Two possibilities for why this should be spring immediately to mind. One of them should be obvious to everyone. The other is somewhat less obvious but becomes more so when we think about the story to come.
The obvious possibility is, to paraphrase John Prine, “God don’t like killin’.” Violence is at least part, and a big part, of what prompts God to bring the Flood, and the explicit permission to eat meat that comes in its aftermath is clearly a concession to the embodied creatures of our dog-eat-dog world.
The other possibility is also present in the Flood story, but implicitly (we’ll see how when we get there). When “God distinguished light from darkness” back in v. 4, we remarked that making distinctions of this kind was itself distinctive of the parts of the Torah that involve priestly concerns.

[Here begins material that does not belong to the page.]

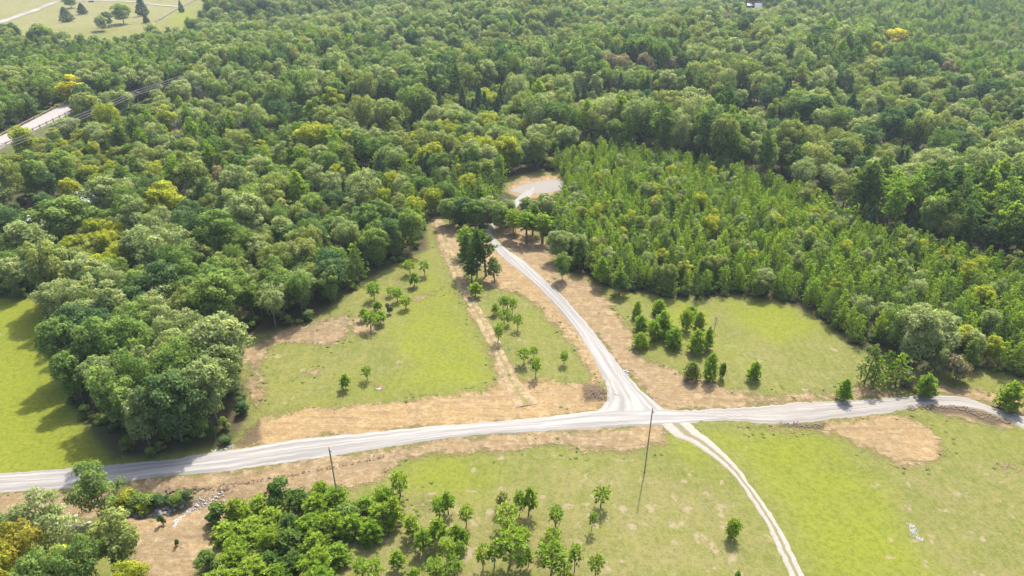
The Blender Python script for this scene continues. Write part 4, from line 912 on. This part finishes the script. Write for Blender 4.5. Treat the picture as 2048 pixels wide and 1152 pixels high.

It seems plausible that the provision of a plant-based diet for the humans and the (other) animals was a priestly way of insisting that animals could not be killed wantonly. Rather, the God who gave life to the animals retained for himself the right to take life back.
When in Deuteronomy 12 animal sacrifice is restricted to a single site in the entire country, the text must add that it is all right to kill animals for meat anywhere in the country as long as certain rules are followed. The permission to kill animals in this way tells us that others understood such killing as restricted to ritual sacrifice.
Did the priests think animals ought not to be killed except for the purpose of offering (some of) the meat to God? Or did they think that, if creation had remained as it was originally intended to be, there would be no such thing as animal sacrifice? Indeed, perhaps there would have been no need for priestly ritual at all. What happened happened, so we can’t answer this question.